Judy Cameron is upset at the very concept of being fired from her government job.

All I know is I did not appreciate being fired. Let me do something wrong to fire me… It was just “Oh here, let’s kick you out like trash.”

And, of course—because that’s where the clicks and eyeballs are—the press hypes these things while ignoring the fact that none of them incur an obligation on the part of any employer, much less the government, to retain folks just because those folks want a particular job.

No. A government employee needs to be terminated if the job position itself is duplicative, excess to the government’s objective needs, or otherwise unnecessary. Recall, during the Obama Shutdown of 2011, the EPA acknowledged that most of its employees were unnecessary, furloughing 90% of them for the duration of the shutdown.

A government employee needs to be terminated if his performance is subpar as measured objectively, which requires a cessation of inflating annual reports and the even harder step of eliminating union objections to terminating for merit reasons.

He Thinks It’s a Countermove

Pennsylvania Governor Josh Shapiro (D) is making a big deal out of his offer of jobs in the Pennsylvania State government to those terminated Federal bureaucrats who would be interested.

The commonwealth recognizes that a workforce of dedicated and talented public servants is the backbone of a responsive government that can ensure the efficient and effective delivery of services for Pennsylvanians[.]

Kudos to Shapiro, I say, for all that his motive is so highly questionable. There’s no doubt that the vast majority of Federal bureaucrats are talented, dedicated workers, and being offered jobs at the State level that match their skill sets is a Good Thing.

None of that, though, alters the simple fact that Federal employment is not an inherent right and that Federal bureaucrats are not entitled to any Federal job, much less any Federal sinecure. Neither does any of that alter the simple fact that these Federal bureaucrats are unnecessary to the function of the Federal government, and their redundancy should be recognized and acted on.

Indeed, those making the Federal cuts have said from the outset that the bureaucrats’ firings do not in any way impugn their skill, talent, or dedication—it’s simply that they are not needed; their job positions themselves are redundant.

Another Precinct Pipes Up

The Merit Systems Protection Board has ordered the Department of Agriculture to

temporarily reinstate all of its nearly 6,000 probationary employees, who were fired by the Trump administration last month.

Probationary employees are just that—in trial periods of their employment—and they can be fired for any reason at all during their probationary period. Merit, or its lack, need have nothing to do with their termination.

This board is an independent quasi-judicial agency whose three members are Presidential nominees subject to Senate confirmation. As such, the board is an arm of the Executive Branch and so subject to the control of the President, as the Supreme Court ruled in the matter of firing the chairman of the Consumer Financial Protection Bureau.

This is another “independent” agency that’s out of control and needs to be brought to heel.

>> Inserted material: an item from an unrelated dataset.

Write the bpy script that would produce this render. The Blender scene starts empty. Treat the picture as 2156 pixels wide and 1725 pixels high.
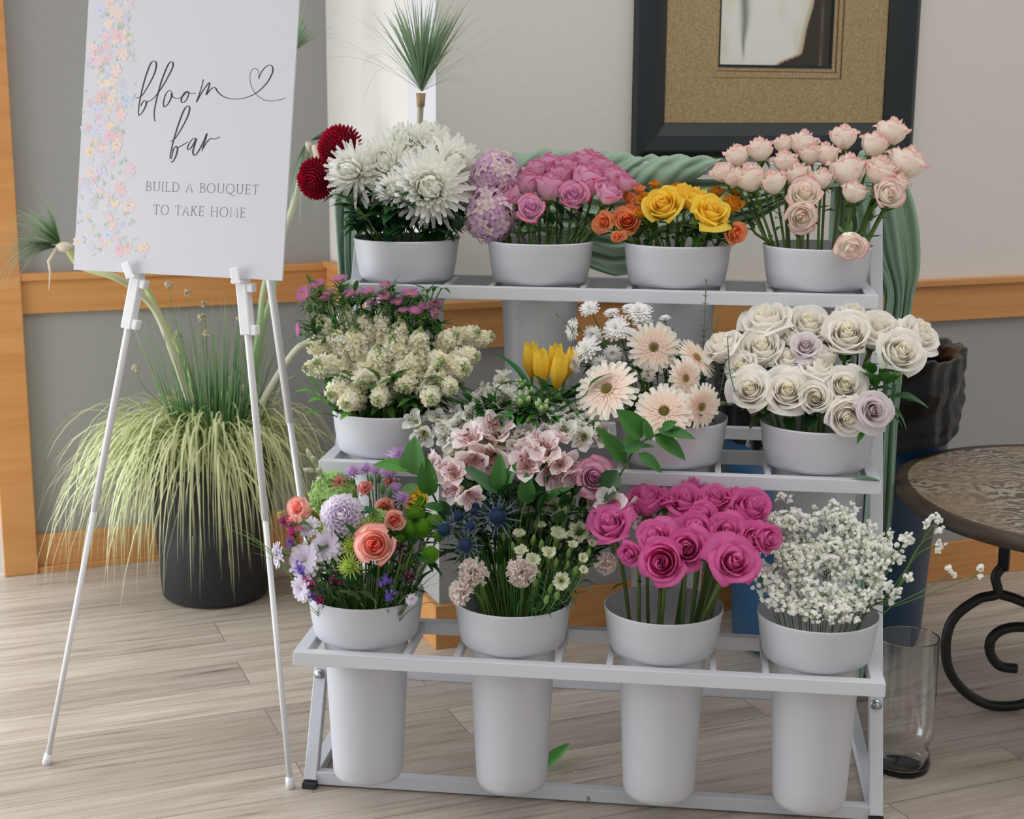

In Which a District Judge is Mistaken

DC District Judge Amy Berman Jackson has issued a temporary restraining order blocking the Trump administration from firing any CFPB employee except for cause, and cannot proceed with any large-scale reduction-in-force of staff. The judge is badly mistaken here.

The question centers on this: either the CFPB is part of the Executive Branch, or it is not. The answer is muddied, though not badly, by the then-Progressive-Democrat-controlled Congress’ cynical creation of the Board as funded by its own draws on the Federal Reserve Bank of the United States—draws of whatever magnitude the Board demands and that the Fed would be bound to pay up—and of its Chairman being unremovable by the President.

If the Board is not a part of the Executive Branch, then by its Design Specification, it is a fourth branch of the Federal government. It was designed to operate wholly independently of the Executive Branch and given free reign [sic] to operate similarly independently of Congress, which has wholly yielded up its purse string control of it. That would make the Board an unconstitutional creation whose existence must be ended on that ground.

However, the Supreme Court has ruled that, contra that Congress’ construction, the Board Chairman can, in fact, be removed by the President for any or no reason at all, because the Board is, in fact, an Executive Branch agency, and so under the control of the President, just the same as are all other agencies and Departments of the Executive Branch.

Since the Board is an Executive Branch agency, the President has the hiring and firing authority he needs to terminate any and all Board members and employees, subject only to already existing due process requirements. These requirements are in flux, too, as the President has considerable, although not total, authority to alter the nature of those requirements.

I look for the Supreme Court to rule in the administration’s favor (the DC Circuit is unlikely to overrule her).